What the exercise asks | Reproduce the data exactly.
+++ Data excerpt
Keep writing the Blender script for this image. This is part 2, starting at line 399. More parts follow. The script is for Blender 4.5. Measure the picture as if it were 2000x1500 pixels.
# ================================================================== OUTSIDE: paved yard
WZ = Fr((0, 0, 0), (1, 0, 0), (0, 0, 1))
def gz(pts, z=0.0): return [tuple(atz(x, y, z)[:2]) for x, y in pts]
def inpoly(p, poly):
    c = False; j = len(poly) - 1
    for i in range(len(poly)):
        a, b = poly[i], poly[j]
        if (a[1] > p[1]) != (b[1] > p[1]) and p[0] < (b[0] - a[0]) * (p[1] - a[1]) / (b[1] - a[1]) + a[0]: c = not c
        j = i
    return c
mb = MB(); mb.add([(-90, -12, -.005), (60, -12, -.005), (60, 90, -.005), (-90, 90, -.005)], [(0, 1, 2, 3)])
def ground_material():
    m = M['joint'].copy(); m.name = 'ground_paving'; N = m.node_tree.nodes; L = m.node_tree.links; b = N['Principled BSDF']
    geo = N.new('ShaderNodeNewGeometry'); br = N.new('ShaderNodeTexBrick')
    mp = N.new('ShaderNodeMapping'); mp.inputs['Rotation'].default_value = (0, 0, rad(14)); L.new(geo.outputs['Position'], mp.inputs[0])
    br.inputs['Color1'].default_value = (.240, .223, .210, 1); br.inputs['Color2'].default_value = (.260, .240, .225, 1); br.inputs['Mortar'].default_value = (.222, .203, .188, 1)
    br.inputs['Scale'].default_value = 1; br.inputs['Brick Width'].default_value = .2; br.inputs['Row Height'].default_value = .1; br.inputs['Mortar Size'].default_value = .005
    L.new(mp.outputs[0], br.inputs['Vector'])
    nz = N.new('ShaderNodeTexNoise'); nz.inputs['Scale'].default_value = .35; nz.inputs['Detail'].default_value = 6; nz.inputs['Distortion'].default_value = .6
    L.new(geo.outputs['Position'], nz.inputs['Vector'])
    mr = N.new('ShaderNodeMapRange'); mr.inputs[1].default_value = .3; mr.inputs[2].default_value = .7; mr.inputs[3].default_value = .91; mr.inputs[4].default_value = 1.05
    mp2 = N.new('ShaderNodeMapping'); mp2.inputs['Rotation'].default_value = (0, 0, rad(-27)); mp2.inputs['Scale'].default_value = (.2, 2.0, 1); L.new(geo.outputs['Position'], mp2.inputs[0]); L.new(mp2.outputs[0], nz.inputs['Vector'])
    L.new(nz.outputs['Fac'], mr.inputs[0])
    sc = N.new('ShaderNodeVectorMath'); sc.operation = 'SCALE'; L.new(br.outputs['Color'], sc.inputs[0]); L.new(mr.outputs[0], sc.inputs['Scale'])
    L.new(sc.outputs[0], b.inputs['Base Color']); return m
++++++
Answer in full |
Keep writing the Blender script for this image. This is part 2, starting at line 399. More parts follow. The script is for Blender 4.5. Measure the picture as if it were 2000x1500 pixels.
# ================================================================== OUTSIDE: paved yard
WZ = Fr((0, 0, 0), (1, 0, 0), (0, 0, 1))
def gz(pts, z=0.0): return [tuple(atz(x, y, z)[:2]) for x, y in pts]
def inpoly(p, poly):
    c = False; j = len(poly) - 1
    for i in range(len(poly)):
        a, b = poly[i], poly[j]
        if (a[1] > p[1]) != (b[1] > p[1]) and p[0] < (b[0] - a[0]) * (p[1] - a[1]) / (b[1] - a[1]) + a[0]: c = not c
        j = i
    return c
mb = MB(); mb.add([(-90, -12, -.005), (60, -12, -.005), (60, 90, -.005), (-90, 90, -.005)], [(0, 1, 2, 3)])
def ground_material():
    m = M['joint'].copy(); m.name = 'ground_paving'; N = m.node_tree.nodes; L = m.node_tree.links; b = N['Principled BSDF']
    geo = N.new('ShaderNodeNewGeometry'); br = N.new('ShaderNodeTexBrick')
    mp = N.new('ShaderNodeMapping'); mp.inputs['Rotation'].default_value = (0, 0, rad(14)); L.new(geo.outputs['Position'], mp.inputs[0])
    br.inputs['Color1'].default_value = (.240, .223, .210, 1); br.inputs['Color2'].default_value = (.260, .240, .225, 1); br.inputs['Mortar'].default_value = (.222, .203, .188, 1)
    br.inputs['Scale'].default_value = 1; br.inputs['Brick Width'].default_value = .2; br.inputs['Row Height'].default_value = .1; br.inputs['Mortar Size'].default_value = .005
    L.new(mp.outputs[0], br.inputs['Vector'])
    nz = N.new('ShaderNodeTexNoise'); nz.inputs['Scale'].default_value = .35; nz.inputs['Detail'].default_value = 6; nz.inputs['Distortion'].default_value = .6
    L.new(geo.outputs['Position'], nz.inputs['Vector'])
    mr = N.new('ShaderNodeMapRange'); mr.inputs[1].default_value = .3; mr.inputs[2].default_value = .7; mr.inputs[3].default_value = .91; mr.inputs[4].default_value = 1.05
    mp2 = N.new('ShaderNodeMapping'); mp2.inputs['Rotation'].default_value = (0, 0, rad(-27)); mp2.inputs['Scale'].default_value = (.2, 2.0, 1); L.new(geo.outputs['Position'], mp2.inputs[0]); L.new(mp2.outputs[0], nz.inputs['Vector'])
    L.new(nz.outputs['Fac'], mr.inputs[0])
    sc = N.new('ShaderNodeVectorMath'); sc.operation = 'SCALE'; L.new(br.outputs['Color'], sc.inputs[0]); L.new(mr.outputs[0], sc.inputs['Scale'])
    L.new(sc.outputs[0], b.inputs['Base Color']); return m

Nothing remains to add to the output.